1. Use a multimeter to detect the sensor output signal corresponding to the faulty channel and confirm the signal is normal.
2. Check the terminal blocks, re-tighten the wiring, and replace damaged signal cables.
3. Connect the sensor of the faulty channel to a standby channel. If collection is normal, the original channel is damaged, and the I/O module needs to be replaced.
4. Check the channel configuration via programming software to ensure the signal type, range, and other parameters match the actual situation. Reconfigure if there is an error.

4.3 Fault 3: Communication Interrupted with HMI or SCADA System

Possible Causes

• Loose or damaged communication cables.
• Incorrect IP address or protocol configuration.
• Failure of the Ethernet port.
• Failure of the upper-level system’s communication port.

Solutions

1. Reinsert the communication cable, test the cable continuity with a cable tester, and replace with a shielded cable if damaged.
2. Check the IP address, subnet mask, and gateway of the processor and the upper-level system to ensure they are in the same network segment with no conflicts. Test network connectivity using the ping command.
3. Confirm that the communication protocol and parameters of both parties are consistent (e.g., Modbus/TCP port number and slave address).
4. Replace the processor with a standby Ethernet port, reconfigure, and test. If functionality is restored, the original port is faulty.

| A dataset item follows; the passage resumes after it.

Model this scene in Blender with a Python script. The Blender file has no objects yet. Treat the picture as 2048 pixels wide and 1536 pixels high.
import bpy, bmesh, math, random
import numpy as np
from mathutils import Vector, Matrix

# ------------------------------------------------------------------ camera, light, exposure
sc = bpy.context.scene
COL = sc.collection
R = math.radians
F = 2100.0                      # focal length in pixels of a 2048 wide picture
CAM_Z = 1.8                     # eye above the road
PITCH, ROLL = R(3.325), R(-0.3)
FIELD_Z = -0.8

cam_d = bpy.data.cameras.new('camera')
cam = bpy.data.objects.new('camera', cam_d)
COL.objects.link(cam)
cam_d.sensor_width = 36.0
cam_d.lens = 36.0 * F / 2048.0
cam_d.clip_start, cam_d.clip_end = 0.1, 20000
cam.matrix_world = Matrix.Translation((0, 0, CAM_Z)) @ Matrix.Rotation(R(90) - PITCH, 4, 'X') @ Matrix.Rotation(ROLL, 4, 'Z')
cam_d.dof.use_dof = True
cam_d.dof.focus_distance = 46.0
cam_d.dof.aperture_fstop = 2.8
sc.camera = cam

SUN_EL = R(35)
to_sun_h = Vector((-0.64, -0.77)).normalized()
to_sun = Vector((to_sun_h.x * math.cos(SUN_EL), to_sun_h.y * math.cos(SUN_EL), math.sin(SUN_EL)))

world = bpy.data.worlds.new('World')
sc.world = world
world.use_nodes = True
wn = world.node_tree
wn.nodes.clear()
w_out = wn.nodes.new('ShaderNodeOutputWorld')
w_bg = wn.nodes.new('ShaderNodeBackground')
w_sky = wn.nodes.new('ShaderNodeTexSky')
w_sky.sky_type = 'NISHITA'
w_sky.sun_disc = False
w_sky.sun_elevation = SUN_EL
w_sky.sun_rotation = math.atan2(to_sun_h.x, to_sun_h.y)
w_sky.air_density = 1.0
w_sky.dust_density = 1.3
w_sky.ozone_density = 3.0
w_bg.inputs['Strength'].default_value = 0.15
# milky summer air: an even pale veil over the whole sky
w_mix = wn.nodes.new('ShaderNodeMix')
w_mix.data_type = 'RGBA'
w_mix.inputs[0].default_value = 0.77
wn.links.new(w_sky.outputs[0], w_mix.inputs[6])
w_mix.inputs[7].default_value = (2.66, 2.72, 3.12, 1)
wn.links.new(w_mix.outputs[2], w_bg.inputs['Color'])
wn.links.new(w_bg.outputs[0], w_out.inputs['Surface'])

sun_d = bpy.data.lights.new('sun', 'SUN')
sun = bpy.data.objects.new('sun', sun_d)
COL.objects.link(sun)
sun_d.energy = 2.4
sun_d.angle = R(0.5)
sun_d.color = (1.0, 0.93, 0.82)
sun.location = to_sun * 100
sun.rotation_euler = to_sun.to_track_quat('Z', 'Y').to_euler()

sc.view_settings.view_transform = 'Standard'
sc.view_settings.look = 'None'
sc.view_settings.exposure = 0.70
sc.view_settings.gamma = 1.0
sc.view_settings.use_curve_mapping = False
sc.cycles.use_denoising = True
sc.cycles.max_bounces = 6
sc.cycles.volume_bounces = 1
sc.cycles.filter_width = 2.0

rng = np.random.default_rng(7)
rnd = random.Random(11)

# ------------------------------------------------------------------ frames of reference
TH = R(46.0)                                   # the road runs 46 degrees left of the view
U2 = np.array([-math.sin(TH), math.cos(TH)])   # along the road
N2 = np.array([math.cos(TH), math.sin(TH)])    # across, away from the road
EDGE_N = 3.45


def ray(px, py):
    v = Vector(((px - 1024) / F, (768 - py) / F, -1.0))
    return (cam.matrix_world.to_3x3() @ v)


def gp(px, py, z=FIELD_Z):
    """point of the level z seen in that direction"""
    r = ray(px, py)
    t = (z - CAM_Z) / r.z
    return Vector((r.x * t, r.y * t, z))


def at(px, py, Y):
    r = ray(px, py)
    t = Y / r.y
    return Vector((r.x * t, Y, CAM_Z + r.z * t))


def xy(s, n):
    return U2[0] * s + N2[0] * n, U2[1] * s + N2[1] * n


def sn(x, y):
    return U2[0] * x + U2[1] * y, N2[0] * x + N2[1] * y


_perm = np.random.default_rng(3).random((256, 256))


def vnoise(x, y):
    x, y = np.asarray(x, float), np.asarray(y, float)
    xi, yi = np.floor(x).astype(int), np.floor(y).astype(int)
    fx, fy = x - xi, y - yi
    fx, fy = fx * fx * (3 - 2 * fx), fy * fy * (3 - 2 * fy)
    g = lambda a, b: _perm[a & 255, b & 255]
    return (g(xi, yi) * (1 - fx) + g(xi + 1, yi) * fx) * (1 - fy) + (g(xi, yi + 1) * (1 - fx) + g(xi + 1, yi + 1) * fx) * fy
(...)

4.4 Fault 4: Abnormal Program Execution with Control Logic Errors

Possible Causes

• Logical errors in the user program.
• Damaged program storage area.
• Program crash caused by interference.
• Unreasonable task priority configuration.

Solutions

1. Perform syntax checks and logical simulations on the user program using programming software to locate and correct logical errors (e.g., infinite loops, conflicting interlock conditions).
2. After backing up the existing program, re-download the complete program to the processor. If it returns to normal, the program storage area has a temporary fault.
3. Check the grounding of the control cabinet to ensure good grounding of the module, and add electromagnetic shielding measures to reduce on-site interference.
4. Optimize task priority configuration: set real-time control tasks to high priority to prevent low-priority tasks from seizing resources.